**Your goal:** Identify each line below that contains the word "parts", and copy it out.

**Data section:**

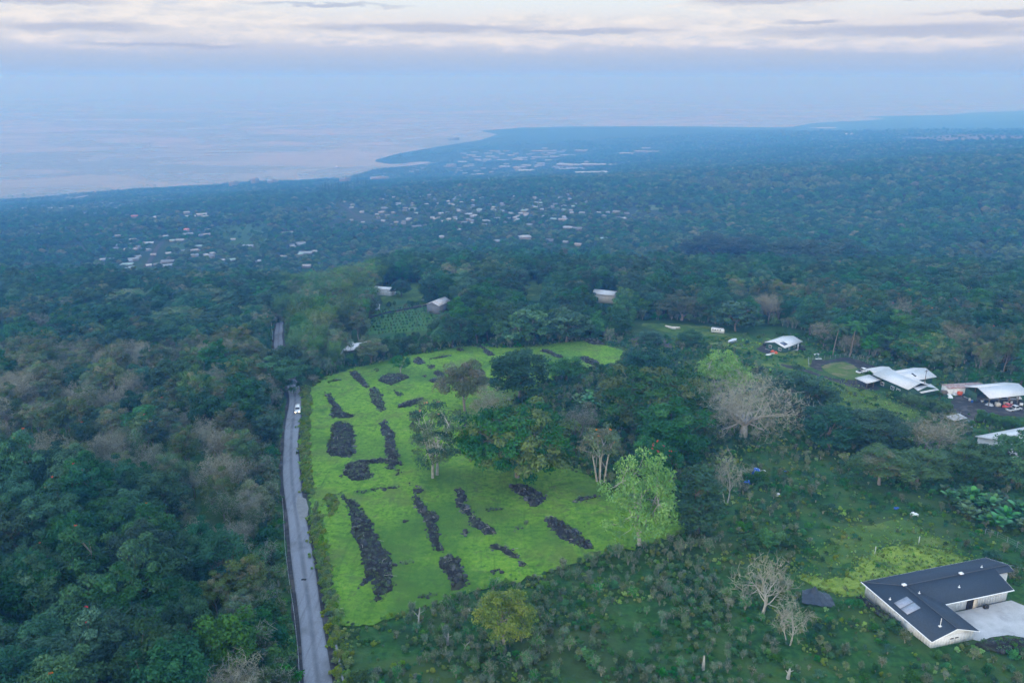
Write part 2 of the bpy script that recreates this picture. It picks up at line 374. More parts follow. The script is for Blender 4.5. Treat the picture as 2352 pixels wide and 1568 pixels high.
# ================================================================ TREES: prototypes
L_DARK = leafmat('leaf_dark', (.013, .044, .018), (.030, .084, .033), (.065, .135, .05))
L_TEAL = leafmat('leaf_blue_green', (.014, .046, .024), (.030, .082, .040), (.07, .135, .065))
L_GREEN = leafmat('leaf_green', (.02, .062, .014), (.045, .12, .026), (.09, .175, .04))
L_LIGHT = leafmat('leaf_bright', (.04, .09, .015), (.085, .16, .030), (.16, .22, .05))
L_OLIVE = leafmat('leaf_olive', (.036, .062, .022), (.072, .108, .042), (.13, .16, .07), gain=(1.35, 1.5, 1.3))
L_BROWN = leafmat('leaf_dry', (.055, .062, .038), (.095, .10, .065), (.15, .15, .10), gain=(1.5, 1.5, 1.15))
L_GREY = leafmat('twig_grey', (.07, .08, .055), (.115, .125, .09), (.18, .19, .145), trans=.05, gain=(1.5, 1.5, 1.15))
L_MANGO = leafmat('leaf_mango', (.016, .036, .016), (.03, .06, .026), (.085, .065, .035), gain=(1.1, 1.35, 1.2))
L_YELLOW = leafmat('leaf_yellow_green', (.05, .10, .008), (.13, .20, .014), (.26, .28, .03), var=.05, gain=(1.18, 1.18, 1.12))
L_WILLOW = leafmat('leaf_pale', (.12, .20, .055), (.20, .30, .085), (.32, .40, .15), var=.05, gain=(1.18, 1.18, 1.12))
L_BAMB = leafmat('leaf_bamboo', (.045, .085, .02), (.085, .14, .04), (.155, .19, .075))
L_SILV = leafmat('leaf_breadfruit', (.025, .055, .026), (.055, .10, .05), (.15, .20, .12), gloss=.4)
L_FLOW = leafmat('blossom_red', (.28, .035, .015), (.42, .06, .02), (.5, .12, .035), var=.1, gain=(1.18, 1.18, 1.12))
L_GOLD = leafmat('blossom_gold', (.6, .35, .03), (.7, .45, .05), (.8, .6, .1), var=.1, gain=(1.18, 1.18, 1.12))
L_BAN = leafmat('leaf_banana', (.022, .06, .018), (.045, .105, .032), (.085, .16, .055), gloss=.35)
L_COFF = leafmat('leaf_coffee', (.034, .072, .030), (.066, .122, .052), (.11, .175, .085))
BARK = surf('bark_grey', (.13, .115, .095), (.22, .20, .17), 3.0, .9, .1, .6, .05)
BARKD = surf('bark_dark', (.06, .05, .04), (.11, .095, .075), 3.0, .9, .1, .6, .05)
BARKW = surf('bark_pale', (.25, .245, .21), (.38, .37, .32), 2.0, .85, .1, .4, .04)
TWIG = surf('twig_bark', (.20, .20, .145), (.31, .31, .235), 2.0, .9, .1)

def unit(v): return v / (np.linalg.norm(v, axis=-1, keepdims=True) + 1e-9)
def segs(mb, P0, P1, R0, R1, mat, sides=4):
    P0 = np.asarray(P0, float); P1 = np.asarray(P1, float); n = len(P0)
    if n == 0: return
    t = unit(P1 - P0); ref = np.where(np.abs(t[:, 2:3]) < .9, np.array([[0, 0, 1.]]), np.array([[1., 0, 0]]))
    u = unit(np.cross(t, ref)); w = np.cross(t, u); a = np.linspace(0, 2 * math.pi, sides, endpoint=False)
    dirs = np.cos(a)[None, :, None] * u[:, None] + np.sin(a)[None, :, None] * w[:, None]
    A_ = P0[:, None] + dirs * np.asarray(R0, float)[:, None, None]; B_ = P1[:, None] + dirs * np.asarray(R1, float)[:, None, None]
    q = np.stack([A_, np.roll(A_, -1, 1), np.roll(B_, -1, 1), B_], 2).reshape(-1, 4, 3)
    mb.quads(q, mat, np.full(len(q), .5))
def leaf_quads(rng, pos, nrm, size, aspect=.55, droop=0.0):
    n = len(pos); nrm = unit(nrm); t = unit(np.cross(nrm, rng.normal(size=(n, 3))))
    if droop: t = unit(t + np.array([0, 0, -droop]))
    b = np.cross(nrm, t); b = unit(b); s = np.asarray(size)[:, None]
    return np.stack([pos - t * s * .5, pos + b * s * aspect * .5 - t * s * .05, pos + t * s * .5, pos - b * s * aspect * .5 - t * s * .05], 1)
def clump_leaves(rng, C, r, per, leaf, flat=.75, upb=.6, rnd=.7, aspect=.55, droop=0.0):
    """leaves round clump centres, thickest on the outside of each clump"""
    C = np.asarray(C); n = len(C); r = np.broadcast_to(np.asarray(r, float), (n,))
    idx = np.repeat(np.arange(n), per); o = unit(rng.normal(size=(n * per, 3)))
    o[:, 2] = np.where(rng.rand(len(o)) < .65, np.abs(o[:, 2]), o[:, 2])
    rad = rng.rand(len(o)) ** .45
    p = C[idx] + o * (rad * r[idx])[:, None] * np.array([1, 1, flat])
    nr = o * .8 + np.array([0, 0, upb]) + rng.normal(size=o.shape) * rnd
    q = leaf_quads(rng, p, nr, leaf * LEAFK * (.6 + .8 * rng.rand(len(o))), aspect, droop)
    ct = rng.rand(n); t = np.clip(.55 * ct[idx] + .45 * rng.rand(len(o)), 0, 1)
    return q, t
def bez(a, b, c, n):
    t = np.linspace(0, 1, n)[:, None]; return a * (1 - t) ** 2 + 2 * b * t * (1 - t) + c * t * t
LEAFK = 1.12
class Proto: pass
PROTOS = {}
def proto(key, parts):
    p = Proto(); p.parts = parts; p.key = key; PROTOS[key] = p; return p

def dome(key, seed, H, Rc, base, K, cr, per, leaf, lm, bark=BARK, tr=.3, limbs=5, flat=.75, fork=.45, squash=1.0, aspect=.55, upb=.6, fill=.5, flowers=0, fm=None, trunks=1, lower=-.25, droop=0.0, lm2=None, f2=.3):
    """a leafy tree: trunk(s), limbs to the leaf clumps, clumps spread over a lumpy crown"""
    rng = np.random.RandomState(seed)
    hc = (H - base) / 2; cz = base + hc
    o = unit(rng.normal(size=(K * 6, 3))); o = o[o[:, 2] > lower - .1 * rng.rand(len(o))]
    pick = [o[0]]
    for q in o[1:]:                               # spread the clumps apart
        if min(np.linalg.norm(q - p) for p in pick) > 1.55 / math.sqrt(K) * 1.15: pick.append(q)
        if len(pick) >= K: break
    o = np.array(pick); K = len(o)
    lump = 1 + .22 * np.sin(o[:, 0] * 3.1 + seed) * np.cos(o[:, 1] * 2.7 + seed * 1.7) + .12 * rng.normal(size=K)
    rad = np.where(rng.rand(K) < fill, 1.0, .62 + .3 * rng.rand(K)) * lump
    C = o * rad[:, None] * np.array([Rc - cr * .5, Rc - cr * .5, (hc - cr * .3) * squash]) + np.array([0, 0, cz])
    trunk = MB(); roots = []
    for k in range(trunks):
        off = np.array([0, 0, 0.]) if trunks == 1 else np.array([math.cos(k * 2.4), math.sin(k * 2.4), 0]) * Rc * .16
        top = np.array([off[0] * 2.2 + rng.normal() * .05 * H, off[1] * 2.2 + rng.normal() * .05 * H, base + (H - base) * fork * (.85 + .3 * rng.rand())])
        pts = bez(off + np.array([0, 0, -.6]), off * 1.2 + np.array([rng.normal() * .03 * H, rng.normal() * .03 * H, top[2] * .5]), top, 6)
        trunk.tube(pts, np.linspace(tr * 1.25, tr * .5, 6) / (trunks ** .4), bark, 7, cap=False); roots.append(pts)
    P0, P1, r0, r1 = [], [], [], []
    la = rng.rand() * 6.28
    nodes = []
    for i in range(limbs * trunks):
        pts = roots[i % trunks]; k = 2 + rng.randint(3) if limbs > 1 else 5
        s = pts[k]; a = la + i * 2.4; e = np.array([math.cos(a) * Rc * .55, math.sin(a) * Rc * .55, cz + hc * (.05 + .4 * rng.rand())])
        bp = bez(s, np.array([(s[0] + e[0]) / 2, (s[1] + e[1]) / 2, s[2] + (e[2] - s[2]) * .35]), e, 5)
        rr = np.linspace(tr * .5, tr * .2, 5) / (trunks ** .4)
        for j in range(4): P0.append(bp[j]); P1.append(bp[j + 1]); r0.append(rr[j]); r1.append(rr[j + 1])
        nodes += [bp[3], bp[4]]
    nodes += [p[-1] for p in roots]; nodes = np.array(nodes)
    for c in C:
        d = np.linalg.norm(nodes - c, axis=1); s = nodes[np.argmin(d)]; m = (s + c) / 2 + rng.normal(size=3) * .12 * d.min()
        P0 += [s, m]; P1 += [m, c]; r0 += [tr * .18, tr * .12]; r1 += [tr * .12, tr * .05]
    segs(trunk, P0, P1, r0, r1, bark, 4)
    crown = MB(); r = cr * (.75 + .5 * rng.rand(K))
    if lm2 is None:
        q, t = clump_leaves(rng, C, r, per, leaf, flat, upb, .7, aspect, droop); crown.quads(q, lm, t)
    else:
        sel = rng.rand(K) < f2
        for s_, mm in ((~sel, lm), (sel, lm2)):
            if s_.any(): q, t = clump_leaves(rng, C[s_], r[s_], per, leaf, flat, upb, .7, aspect, droop); crown.quads(q, mm, t)
    parts = [('trunk', trunk.mesh(key + '_trunk', True)), ('crown', crown.mesh(key + '_crown'))]
    if flowers:
        top = np.argsort(-(o[:, 2] + .5 * rng.rand(K)))[:flowers]; fb = MB()
        fc = C[top] + np.array([0, 0, .8]) * r[top][:, None] + rng.normal(size=(len(top), 3)) * .3
        fc = fc + rng.normal(size=fc.shape) * cr * .4
        q, t = clump_leaves(rng, fc, .34, 9, .26, .6, .5, .8, .8); fb.quads(q, fm or L_FLOW, t); parts.append(('blossoms', fb.mesh(key + '_blossoms')))
    return proto(key, parts)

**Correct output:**
Write part 2 of the bpy script that recreates this picture. It picks up at line 374. More parts follow. The script is for Blender 4.5. Treat the picture as 2352 pixels wide and 1568 pixels high.
def proto(key, parts):
    p = Proto(); p.parts = parts; p.key = key; PROTOS[key] = p; return p
    parts = [('trunk', trunk.mesh(key + '_trunk', True)), ('crown', crown.mesh(key + '_crown'))]
        q, t = clump_leaves(rng, fc, .34, 9, .26, .6, .5, .8, .8); fb.quads(q, fm or L_FLOW, t); parts.append(('blossoms', fb.mesh(key + '_blossoms')))
    return proto(key, parts)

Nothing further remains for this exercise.